Canadian Court: You Can Be Charged With A Gun Crime Even If You Don’t Actually Have A Gun
Threatening someone with a gun may be enough to warrant being charged with a firearms offence, even if one isn’t being carried, Canada’s top court ruled Friday.
In a unanimous ruling, the nine-member Supreme Court of Canada upheld a court decision in B.C. that convicted a man of gun possession, even though he argued he never had the weapon on him during a break-in four years ago.
Sure. Why not. Forget that these men were already guilty of breaking and entering as well as robbery. Let’s go ahead and slap a gun charge on them too, because they pretended to have a gun.
This reminds me of a case in Michigan where a man was charged with criminal sexual conduct, carrying a sentence of life in jail, after having consensual sex with a cocktail waitress. See, in Michigan, if you engage in sexual activity during the commission of another crime (in this instance the man was selling drugs illegally to the waitress) that sex is automatically criminalized.
This set up a situation where adultery in the state of Michigan (considered a felony) is also a sex crime and can be punished by life in jail. Sound absurd? It is.
But that’s what happens when we allow legislators to essentially make up new criminal charges to pile on defendants. Prosecutors routinely use a tactic called “overcharging” where they pile all sorts of criminal charges on a defendant in order to bully them into plea bargains. A person just facing a robbery charge might be willing to take his chances in a jury trial, but a person facing robbery charges along with a myriad of other charges (like maybe a firearms charge for pretending he had a gun) all for the same incident, thus risking a lot more time in jail, isn’t as likely to take the chance. Which may sound like a good thing to some people, but it’s resulted in fewer trials (thus fewer reviews of police/prosecutor practices and procedures by vigorous defense lawyers) and a ballooning prison population.
Plus, I often get the feeling that many of these prosecutors would nothing more than to see nearly every aspect of our lives be susceptible to criminal charges with the only thing keeping most of us out of prison being their discretion.

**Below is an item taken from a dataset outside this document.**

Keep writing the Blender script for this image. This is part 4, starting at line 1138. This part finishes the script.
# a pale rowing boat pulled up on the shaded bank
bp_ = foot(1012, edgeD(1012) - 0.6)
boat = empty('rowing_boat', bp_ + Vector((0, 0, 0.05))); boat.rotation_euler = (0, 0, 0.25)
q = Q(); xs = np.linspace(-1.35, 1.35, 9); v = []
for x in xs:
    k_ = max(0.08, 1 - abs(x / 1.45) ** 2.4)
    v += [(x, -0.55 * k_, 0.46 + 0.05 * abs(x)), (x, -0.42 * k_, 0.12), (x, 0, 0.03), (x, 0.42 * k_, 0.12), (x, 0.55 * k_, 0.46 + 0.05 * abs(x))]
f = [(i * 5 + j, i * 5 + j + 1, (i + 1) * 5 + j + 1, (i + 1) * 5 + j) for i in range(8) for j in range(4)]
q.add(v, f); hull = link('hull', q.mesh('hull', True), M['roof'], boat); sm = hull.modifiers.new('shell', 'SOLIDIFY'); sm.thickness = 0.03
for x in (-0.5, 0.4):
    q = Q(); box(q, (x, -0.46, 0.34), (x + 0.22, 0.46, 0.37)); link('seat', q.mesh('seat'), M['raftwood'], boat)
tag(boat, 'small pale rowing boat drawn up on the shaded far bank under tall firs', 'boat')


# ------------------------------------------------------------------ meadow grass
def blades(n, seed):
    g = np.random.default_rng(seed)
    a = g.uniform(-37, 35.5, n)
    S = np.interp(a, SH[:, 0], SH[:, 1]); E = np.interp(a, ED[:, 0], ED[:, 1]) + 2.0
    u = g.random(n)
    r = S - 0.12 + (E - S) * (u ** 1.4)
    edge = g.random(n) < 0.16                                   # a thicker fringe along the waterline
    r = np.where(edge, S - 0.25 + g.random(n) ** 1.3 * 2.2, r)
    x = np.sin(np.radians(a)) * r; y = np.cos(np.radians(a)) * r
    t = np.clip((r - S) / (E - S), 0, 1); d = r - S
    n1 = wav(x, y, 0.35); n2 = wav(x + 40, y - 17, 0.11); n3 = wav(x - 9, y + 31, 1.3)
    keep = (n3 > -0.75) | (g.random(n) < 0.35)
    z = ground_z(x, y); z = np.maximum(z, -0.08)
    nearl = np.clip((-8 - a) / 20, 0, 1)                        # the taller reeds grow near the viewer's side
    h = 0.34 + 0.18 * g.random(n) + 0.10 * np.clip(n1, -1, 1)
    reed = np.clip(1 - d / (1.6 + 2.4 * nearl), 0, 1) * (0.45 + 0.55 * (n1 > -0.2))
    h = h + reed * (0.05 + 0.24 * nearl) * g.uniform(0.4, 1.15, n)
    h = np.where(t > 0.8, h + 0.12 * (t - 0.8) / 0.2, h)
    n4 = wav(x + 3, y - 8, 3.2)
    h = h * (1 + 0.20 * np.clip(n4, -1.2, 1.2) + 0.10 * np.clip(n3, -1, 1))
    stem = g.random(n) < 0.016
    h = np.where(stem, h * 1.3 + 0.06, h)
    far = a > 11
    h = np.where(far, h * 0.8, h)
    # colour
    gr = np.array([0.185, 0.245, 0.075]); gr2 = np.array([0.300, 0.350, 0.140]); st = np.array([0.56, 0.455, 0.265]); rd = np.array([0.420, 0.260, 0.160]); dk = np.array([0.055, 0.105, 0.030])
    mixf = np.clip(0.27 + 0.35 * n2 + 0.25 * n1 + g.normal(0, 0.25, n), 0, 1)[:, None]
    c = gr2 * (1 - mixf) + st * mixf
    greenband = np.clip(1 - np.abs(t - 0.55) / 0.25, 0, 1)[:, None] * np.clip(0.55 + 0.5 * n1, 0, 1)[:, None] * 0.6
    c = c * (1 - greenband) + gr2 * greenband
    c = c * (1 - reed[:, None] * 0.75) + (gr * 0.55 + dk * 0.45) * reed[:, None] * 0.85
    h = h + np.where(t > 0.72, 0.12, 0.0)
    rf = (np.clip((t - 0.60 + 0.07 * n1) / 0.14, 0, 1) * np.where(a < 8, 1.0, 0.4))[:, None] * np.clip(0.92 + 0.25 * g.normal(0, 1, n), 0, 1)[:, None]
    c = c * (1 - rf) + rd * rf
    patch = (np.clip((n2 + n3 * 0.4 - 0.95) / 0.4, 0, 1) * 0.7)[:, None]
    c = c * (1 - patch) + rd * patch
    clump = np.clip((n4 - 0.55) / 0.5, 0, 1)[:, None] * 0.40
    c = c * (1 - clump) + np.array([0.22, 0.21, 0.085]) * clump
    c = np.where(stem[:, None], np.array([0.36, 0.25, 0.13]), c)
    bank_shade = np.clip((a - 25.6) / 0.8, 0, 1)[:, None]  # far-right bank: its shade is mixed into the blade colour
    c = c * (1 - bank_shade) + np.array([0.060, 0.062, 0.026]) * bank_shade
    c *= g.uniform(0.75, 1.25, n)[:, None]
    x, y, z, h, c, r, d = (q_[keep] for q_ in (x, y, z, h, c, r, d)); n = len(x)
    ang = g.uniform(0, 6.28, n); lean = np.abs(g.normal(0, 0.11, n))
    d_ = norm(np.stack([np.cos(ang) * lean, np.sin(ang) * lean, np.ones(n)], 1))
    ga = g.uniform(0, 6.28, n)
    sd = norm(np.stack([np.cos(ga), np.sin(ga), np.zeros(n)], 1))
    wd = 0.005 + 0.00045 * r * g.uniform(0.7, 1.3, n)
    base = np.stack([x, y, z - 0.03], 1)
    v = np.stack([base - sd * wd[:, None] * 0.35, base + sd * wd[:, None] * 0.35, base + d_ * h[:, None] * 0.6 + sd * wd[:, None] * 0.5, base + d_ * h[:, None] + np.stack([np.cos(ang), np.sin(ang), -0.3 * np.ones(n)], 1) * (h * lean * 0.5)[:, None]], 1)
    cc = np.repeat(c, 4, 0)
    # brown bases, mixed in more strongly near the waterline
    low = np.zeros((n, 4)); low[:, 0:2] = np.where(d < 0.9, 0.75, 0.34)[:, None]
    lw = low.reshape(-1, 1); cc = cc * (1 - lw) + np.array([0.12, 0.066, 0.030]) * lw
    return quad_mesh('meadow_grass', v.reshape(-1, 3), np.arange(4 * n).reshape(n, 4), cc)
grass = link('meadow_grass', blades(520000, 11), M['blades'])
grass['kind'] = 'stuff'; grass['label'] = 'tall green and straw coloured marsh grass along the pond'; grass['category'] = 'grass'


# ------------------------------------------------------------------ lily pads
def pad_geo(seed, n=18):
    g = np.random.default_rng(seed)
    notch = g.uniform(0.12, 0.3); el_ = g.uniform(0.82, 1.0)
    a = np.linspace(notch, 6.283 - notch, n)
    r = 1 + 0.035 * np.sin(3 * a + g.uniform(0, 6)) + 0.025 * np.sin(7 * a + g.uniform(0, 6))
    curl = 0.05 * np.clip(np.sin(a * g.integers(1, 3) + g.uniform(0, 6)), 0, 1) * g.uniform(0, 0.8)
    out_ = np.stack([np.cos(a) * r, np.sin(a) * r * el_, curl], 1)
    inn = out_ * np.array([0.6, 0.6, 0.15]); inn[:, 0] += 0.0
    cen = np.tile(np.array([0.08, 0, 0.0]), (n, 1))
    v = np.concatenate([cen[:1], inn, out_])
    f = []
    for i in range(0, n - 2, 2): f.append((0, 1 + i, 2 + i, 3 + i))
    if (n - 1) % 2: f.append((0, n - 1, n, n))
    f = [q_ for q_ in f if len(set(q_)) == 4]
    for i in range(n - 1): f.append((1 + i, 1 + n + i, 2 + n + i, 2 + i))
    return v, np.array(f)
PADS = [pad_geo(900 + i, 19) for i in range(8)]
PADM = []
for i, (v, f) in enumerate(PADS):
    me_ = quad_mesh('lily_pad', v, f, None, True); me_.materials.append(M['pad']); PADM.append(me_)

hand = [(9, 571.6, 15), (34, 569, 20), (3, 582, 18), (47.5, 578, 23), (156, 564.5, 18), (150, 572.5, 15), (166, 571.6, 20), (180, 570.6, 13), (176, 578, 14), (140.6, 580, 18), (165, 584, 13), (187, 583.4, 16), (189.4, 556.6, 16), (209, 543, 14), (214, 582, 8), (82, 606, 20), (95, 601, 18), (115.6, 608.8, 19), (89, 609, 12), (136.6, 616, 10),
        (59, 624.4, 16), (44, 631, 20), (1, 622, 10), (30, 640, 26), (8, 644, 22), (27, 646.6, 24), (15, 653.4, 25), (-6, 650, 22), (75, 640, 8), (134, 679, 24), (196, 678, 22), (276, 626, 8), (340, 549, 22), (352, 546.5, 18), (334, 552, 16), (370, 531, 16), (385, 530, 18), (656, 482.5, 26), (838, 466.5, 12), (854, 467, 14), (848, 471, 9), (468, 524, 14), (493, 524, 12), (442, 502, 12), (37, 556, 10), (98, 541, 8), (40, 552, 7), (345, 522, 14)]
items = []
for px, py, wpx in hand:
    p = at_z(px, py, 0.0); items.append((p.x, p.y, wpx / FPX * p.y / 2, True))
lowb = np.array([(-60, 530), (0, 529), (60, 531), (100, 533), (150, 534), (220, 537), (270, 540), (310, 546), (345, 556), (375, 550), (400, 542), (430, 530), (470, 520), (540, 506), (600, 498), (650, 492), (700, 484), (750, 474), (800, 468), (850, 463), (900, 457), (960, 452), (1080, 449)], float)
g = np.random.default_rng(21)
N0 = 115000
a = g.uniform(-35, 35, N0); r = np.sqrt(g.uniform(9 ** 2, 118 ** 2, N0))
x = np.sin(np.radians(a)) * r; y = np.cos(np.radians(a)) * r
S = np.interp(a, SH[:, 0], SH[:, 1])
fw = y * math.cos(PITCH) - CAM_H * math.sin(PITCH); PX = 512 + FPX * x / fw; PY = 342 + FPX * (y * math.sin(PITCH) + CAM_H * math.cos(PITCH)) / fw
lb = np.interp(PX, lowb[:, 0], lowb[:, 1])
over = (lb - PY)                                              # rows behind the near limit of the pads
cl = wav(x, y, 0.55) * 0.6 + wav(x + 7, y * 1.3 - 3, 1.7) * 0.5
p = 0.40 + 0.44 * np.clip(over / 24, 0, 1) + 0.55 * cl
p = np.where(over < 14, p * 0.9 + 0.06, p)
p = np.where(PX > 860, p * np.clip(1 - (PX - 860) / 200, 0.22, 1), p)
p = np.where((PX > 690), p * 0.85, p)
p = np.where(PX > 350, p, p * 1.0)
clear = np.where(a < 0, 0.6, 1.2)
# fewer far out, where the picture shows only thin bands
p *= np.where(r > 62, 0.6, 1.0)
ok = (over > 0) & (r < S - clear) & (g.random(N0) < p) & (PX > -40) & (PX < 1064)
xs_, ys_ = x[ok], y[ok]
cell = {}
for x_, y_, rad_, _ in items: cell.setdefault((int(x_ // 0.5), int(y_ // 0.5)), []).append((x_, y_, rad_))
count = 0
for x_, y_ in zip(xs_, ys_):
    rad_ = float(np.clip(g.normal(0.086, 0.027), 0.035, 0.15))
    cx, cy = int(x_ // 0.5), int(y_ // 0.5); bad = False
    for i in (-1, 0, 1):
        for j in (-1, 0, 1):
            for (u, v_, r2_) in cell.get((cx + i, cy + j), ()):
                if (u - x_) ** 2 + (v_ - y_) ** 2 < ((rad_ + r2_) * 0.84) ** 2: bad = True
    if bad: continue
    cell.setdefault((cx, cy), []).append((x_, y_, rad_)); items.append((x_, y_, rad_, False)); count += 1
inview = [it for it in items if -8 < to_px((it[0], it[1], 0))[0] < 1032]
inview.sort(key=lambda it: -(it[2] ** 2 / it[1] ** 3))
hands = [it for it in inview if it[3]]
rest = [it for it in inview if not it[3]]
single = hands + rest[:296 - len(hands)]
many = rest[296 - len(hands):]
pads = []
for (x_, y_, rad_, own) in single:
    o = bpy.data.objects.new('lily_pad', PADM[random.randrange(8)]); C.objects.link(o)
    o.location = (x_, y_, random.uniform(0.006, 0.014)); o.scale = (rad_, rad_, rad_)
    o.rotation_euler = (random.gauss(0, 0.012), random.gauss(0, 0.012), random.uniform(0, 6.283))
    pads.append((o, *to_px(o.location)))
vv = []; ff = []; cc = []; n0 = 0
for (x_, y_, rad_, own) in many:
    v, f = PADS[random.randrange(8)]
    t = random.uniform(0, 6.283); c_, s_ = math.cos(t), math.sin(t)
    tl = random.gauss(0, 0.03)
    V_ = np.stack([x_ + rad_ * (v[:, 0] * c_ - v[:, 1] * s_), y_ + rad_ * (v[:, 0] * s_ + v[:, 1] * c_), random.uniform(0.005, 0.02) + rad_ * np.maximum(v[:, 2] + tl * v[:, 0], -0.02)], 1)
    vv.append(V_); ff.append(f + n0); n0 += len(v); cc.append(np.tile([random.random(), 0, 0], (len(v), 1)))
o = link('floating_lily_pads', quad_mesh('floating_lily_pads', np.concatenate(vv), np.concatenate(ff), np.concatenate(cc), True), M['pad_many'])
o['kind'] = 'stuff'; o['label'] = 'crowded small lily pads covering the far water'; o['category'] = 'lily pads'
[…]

Regardless, it seems to me that people should only get charged with one crime for every criminal act they make. For instance, if you mug a guy for his tennis shoes you should be charged with that crime only. Not some additional “hate” crime because you’re white and your mugging victim happens to be white. Also, if you’re dealing drugs and you get caught you should be held responsible only for dealing the drugs, not for an additional crime because you happened to be within 1,000 feet of a school when you did it.